President Xi Jinping's visit to the UK last fall saw the signing of US$60 billion in trade deals.

But now those deals with the UK look much less appealing to China as the Brexit vote closes the UK to much of the vast open European market.

"It will take years, if not decades, to work out the implications of the victory for Leave on June 23. The UK will figure as a far less important partner than it has been hitherto. Beijing will certainly place Britain in a far lower rank in its partnership list," said Kerry Brown, professor of Chinese Studies and director of the Lau China Institute at King's College in London.

China and the UK are engaged in a number of joint projects as part of the China-UK Economic and Financial Dialogue (EFD) programme which aims to deepen economic ties between the two countries, based largely on the UK's membership of the EU.

These could now be compromised as the two countries will have to redefine their relationship, not necessarily to the advantage of the UK.

"Brexit will challenge London's position as a premier global financial centre, which may encumber the pace of the renminbi's internationalisation," state new agency Xinhua said after the referendum vote.

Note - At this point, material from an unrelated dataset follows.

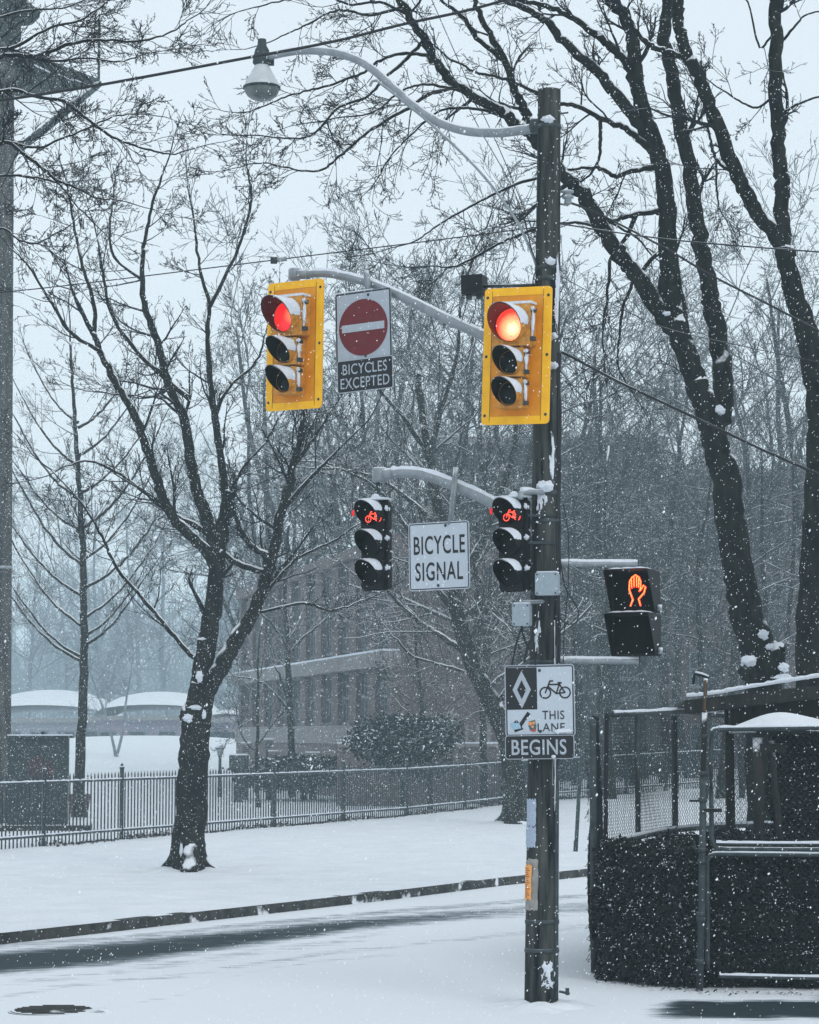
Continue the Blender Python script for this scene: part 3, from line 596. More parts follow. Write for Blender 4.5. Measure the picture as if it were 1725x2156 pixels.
# ------------------------------------------------------------------ signs
def sign(name, c, W, H, r, rz, roll, label, cat, face, border=None, bw=.012, inset=.012, edge=None):
    o = thing(name, tuple(c), label, cat, rz=-R(rz), roll=R(roll)); ou = rrect(W, H, r)
    mb = MB(); mb.prism(ou, 0, .004); mb.build('panel', edge or face, o)
    i1 = rrect(W - 2 * inset, H - 2 * inset, max(r - inset, .006)); i2 = rrect(W - 2 * inset - 2 * bw, H - 2 * inset - 2 * bw, max(r - inset - bw, .004))
    mb = MB(); flat(mb, i2, -.002); mb.build('face', face, o)
    if border: mb = MB(); ring2(mb, i1, i2, -.0025); mb.build('border', border, o)
    return o
def disc(o, name, cx, cz, r, y, mat, n=40):
    mb = MB(); mb.add([(cx + r * math.cos(q), y, cz + r * math.sin(q)) for q in [2 * math.pi * i / n for i in range(n)]], [tuple(range(n))]); return mb.build(name, mat, o)
s = sign('no_entry_sign', arm_pt(765.5, 688, .10), .605, .67, .03, 31, -1.4, 'square no entry sign, white bar on a dark red disc', 'road sign', m_sgray, m_ink, .012, .008, m_galv)
disc(s, 'red_disc', 0, -.005, .262, -.005, m_red)
mb = MB(); mb.prism([(-.228, -.038), (.228, -.038), (.228, .032), (-.228, .032)], -.008, -.006); mb.build('white_bar', m_sgray, s); bolt(s, .06, .29); bolt(s, .02, -.27)
mb = MB(); mb.tube([(.05, .03, .30), (.02, .03, .52)], .028, 8); mb.build('mounting_bracket', m_galv, s, True)
mb = MB(); mb.box((-.1, -.001, .337), (.42, .012, .008)); mb.build('snow_cap', m_cap, s)
s = sign('bicycles_excepted_sign', arm_pt(768.8, 788.5, .12), .60, .30, .025, 31, -1.4, 'small black plate reading BICYCLES EXCEPTED in white', 'road sign', m_ink, m_ink, .01, .008, m_sgray)
text_part('BICYCLES', .475, .098, 0.0, .063, -.0045, m_sgray, s, .006, 1.08); text_part('EXCEPTED', .525, .098, -.0, -.065, -.0045, m_sgray, s, .006, 1.08)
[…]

During a news briefing in Beijing on Friday, Chinese Foreign Ministry spokeswoman Hua Chunying said: "I think the relevant countries and their departments need time to have a conscientious study of this new situation.''

Looking forward, the new geopolitical status between China and the EU now puts the "market economy status" that China is lobbying for on the back seat. The UK was one of the strong members of the EU supporting the status, which would allow China to flood Europe with cheap products without anti-dumping fees.

"One estimate currently doing the rounds is that it will take 500 British officials and 10 years to negotiate a fresh trade deal with China,'' the China Daily editorial added.

However, on the ground, the real Chinese economy may feel very little impact from Brexit. Exports from China actually represent very little of the country's total global trade and it could take up to two years for Brexit to become effective.

"The direct economic implications for China from the UK's decision to leave the EU are small. Exports to the UK are equivalent to just 0.5 per cent of China's GDP, so even a sharp slowdown in the UK economy would have a very small impact on Chinese growth," said Julian Evans-Pritchard, economist with Capital Economics.

What could be more of a concern are consequences on the renminbi which has been under pressure for close to a year.

China's yuan fell to its weakest level against the US dollar in more than five years on Friday, after news of the Brexit. Pressure will continue to mount as the dollar strengthens and the Federal Reserve raises interest rates going forward, analysts say.